How Activists Are Connecting the Dots Between Faith and the Prison Strike | Sojourners

How Activists Are Connecting the Dots Between Faith and the Prison Strike

Credit: Incarcerated Workers Organizing Committee

From Florida to California, imprisoned activists are organizing work stoppages, boycotting prison commissaries, and going on hunger strikes to draw attention to injustice in the U.S. prison system. Faith groups such as Christians for Socialism and The Friendly Fire Collective are supporting these prisoners as they hold a 19-day strike protesting what they call “prison slavery.” They see fighting for justice alongside prisoners as an important expression of their faith.

Christians for Socialism, a network of Christian activists, is one faith group that has endorsed the prison strike. Argentina Reeves, an organizer with CFS, said that endorsing the strike was an easy choice for CFS, since they find their spiritual grounding in scriptural accounts of imprisonment.

“Half of the New Testament is written in prison,” she said. “There’s a history of Christians being put into prison. Even God was put into prison. As Christians, we believe that God was put on death row and executed.”

The Friendly Fire Collective, a network of radical Quaker-inspired activists, have also expressed solidarity with strikers’ demands. In their endorsement, Friendly Fire proclaimed that “God is a Prison Abolitionist.”

Hye Sung Francis, a Friendly Fire activist, said that the collective grounds itself in Jesus’ mission to “proclaim freedom for the prisoners” (Luke 4:18). As prison abolitionists, these radical Christians see this prison strike solidarity as a “real way to manifest Christ's gospel, to expand the experience of freedom for the 2.3 million people incarcerated in the U.S. prison system who have been robbed of their rights and forced into state-sanctioned slavery.”
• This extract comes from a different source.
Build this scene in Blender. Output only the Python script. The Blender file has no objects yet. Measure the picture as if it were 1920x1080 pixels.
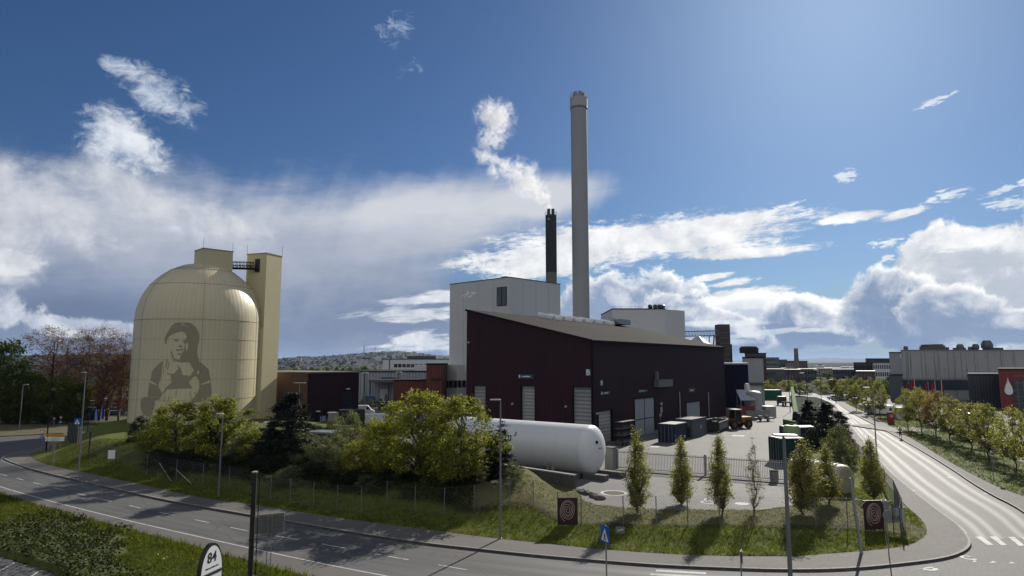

A global strike for an enduring problem 

The nation-wide prison strike was called in April in response to a bloody altercation at Lee Correctional Institution in South Carolina that left at least seven prisoners dead and 22 injured. Shortly after the “Lee Massacre,” incarcerated prisoner rights advocates with Jailhouse Lawyers Speak released a statement calling the riot a “senseless” act of violence instigated by prison overcrowding and the inaction of prison guards. In their statement, JLS called for a national prison strike with 10 demands, calling for “humane living conditions, access to rehabilitation, sentencing reform, and the end of modern-day slavery.”

The strike has gained significant attention since its inception, with solidarity actions occurring across the world from Palestine to Germany. According to the Incarcerated Workers Organizing Committee, hundreds of prisoners in 10 U.S. states and Canada are currently facing repression from prison guards for acts of nonviolent protest. Although the strike is proudly prisoner-led, these activists also have allies on the outside: 300 organizations globally have endorsed the strike’s demands.

For both CFS and Friendly Fire, solidarity with prisoners also takes the form of repentance for Christian colonialism. In the early 19th century, Quakers and Anglicans invented solitary confinement as a method of prison reform. Activists like Francis in the Quaker-rooted Friendly Fire Collective argue that Quakers must “repent of our violent reformism, and that repentance needs to be material.”

CFS activists like Reeves agree, arguing that Christian leaders who have aided and abetted prison cruelty for centuries should see the strike as an opportunity for transformation.

“We need to be asking prisoners: What do you need? What can we materially provide for you? How can we put pressure on those who make decisions?” said Reeves.

Amani Sawari, a spokesperson for the national strike, is a Christian who has devoted her life to solidarity with prisoners. She believes that Christians should follow Christ’s “lifestyle as a liberator of oppressed groups, isolated people, and outcasts.”

Sawari believes Christians should make a material commitment to being in solidarity with the prison strikers.

“Congregations and church leaders should study the demands, talk about them and host events ... that are being held by [prisoner justice] organizations,” Sawari said.

“Pastors should be educating their attendees on why the fulfillment of these demands is essential to restore humanity and human rights to millions of citizens.”

Solidarity with those building a new world 

Other Christian organizations and individuals have also taken up the fight throughout the country. In Iowa, according to Catholic Worker Jade Suganuma, members of the Des Moines Catholic Worker rallied with the local Democratic Socialists of America chapter in solidarity with striking prisoners. In Youngstown, Ohio, five faith leaders were arrested when they attempted to enter a private prison and provide spiritual care to their congregants who were detained there after an ICE raid. In Oakland, Calif. , abolitionist Christian organizer Nicole Deane said she has been working with the Incarcerated Workers Organizing Committee to organize prisoner solidarity actions in local churches. Deane recently organized a team of 17 congregants at Oakland’s Agape Fellowship church to call prisons and show support for the demands of striking prisoners.

As imprisoned activists are making demands in this national strike, some Christians are imagining what solidarity can look like.

“Christians should accompany those seeking to abolish the systems of this world and seeking to build a new one,” said Francis, “We should even be willing to die for them.”